By Roger Alford
The Associated Press
| TOP FUND RECIPIENTS |
| The top five Kentucky counties and the amount of homeland
security funding that they received:
Franklin: $69.2 million.
Jefferson: $14.6 million.
Boone: $12.4 million.
Fayette: $7.8 million.
Kenton: $3.8 million.
|
Kentucky ranked 20th among the 50 states and the District of Columbia in per capita expenditures by the U.S. Department of Homeland Security in fiscal year 2003, according to census data released Thursday.
"I would think that would be appropriate, given our size and the number of potential targets we have in the state," said Joel Schrader, spokesman for Kentucky's homeland security office.
The federal Department of Homeland Security spent or earmarked $126.4 million in Kentucky for grants, contracts and salaries from Oct. 1, 2002, through Sept. 30, 2003, the Census Bureau reported.
That ranked the Kentucky 22nd nationally for total spending on homeland security.
Kentucky's per capita spending amounted to $30.70 per resident.
The release was the first time that the Census Bureau's annual Consolidated Federal Funds Report included homeland security expenditures.
The department was created on Jan. 24, 2003.
Of the Kentucky funding, $26.4 million went to salaries, $92.7 million for grants, and $7.3 million for various contracts.
Franklin County, home to the Kentucky capitol, ranked first in the state and seventh in the nation for per capita spending by homeland security. The $69.2 million spent in Franklin County placed per capita spending at $1,440.63 per resident. Pendleton County, with a total of $6,540 in homeland security funding, ranked last in the state in per capita spending with 43 cents per person.
Franklin County also ranked first in Kentucky in the amount of homeland security funding. Jefferson County was a distant second in the state with $14.6 million in spending.
Rounding out the top five Kentucky counties in total spending were Boone County with $12.4 million, Fayette County with $7.8 million and Kenton County with $3.8 million.

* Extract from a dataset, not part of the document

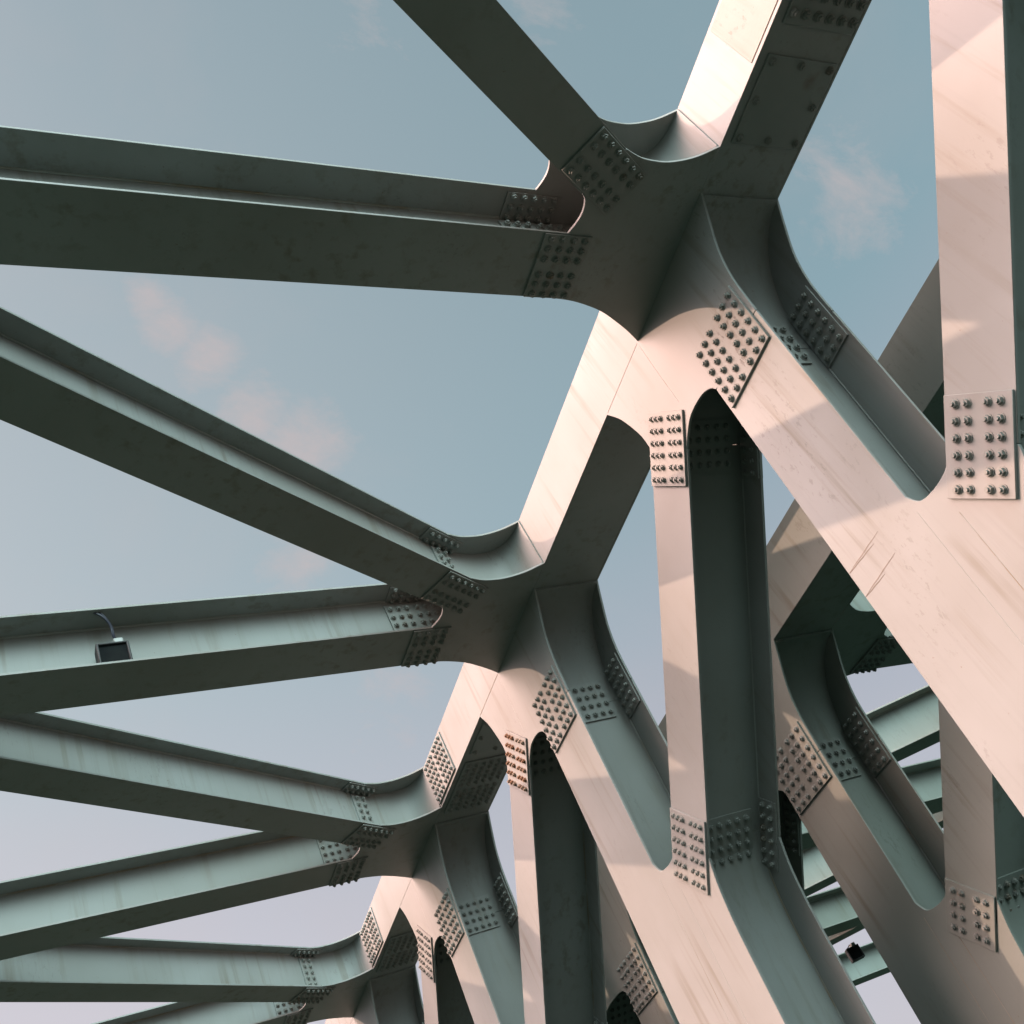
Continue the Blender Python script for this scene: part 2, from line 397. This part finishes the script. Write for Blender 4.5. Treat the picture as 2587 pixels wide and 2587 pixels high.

Green County received the least amount of homeland security funding in Kentucky with a total of $6,117. Garrard County received $7,232, Todd County $7,482 and Butler County $8,136.
Schrader said the likely reason for the gap in spending between urban and rural counties is simply that larger cities are considered more of a target for terrorists than small towns in agricultural areas.
Pendleton County was in the company of low-spending Garrard County with 46 cents, Green County with 52 cents, Grant County with 56 cents and Lincoln County with 60 cents.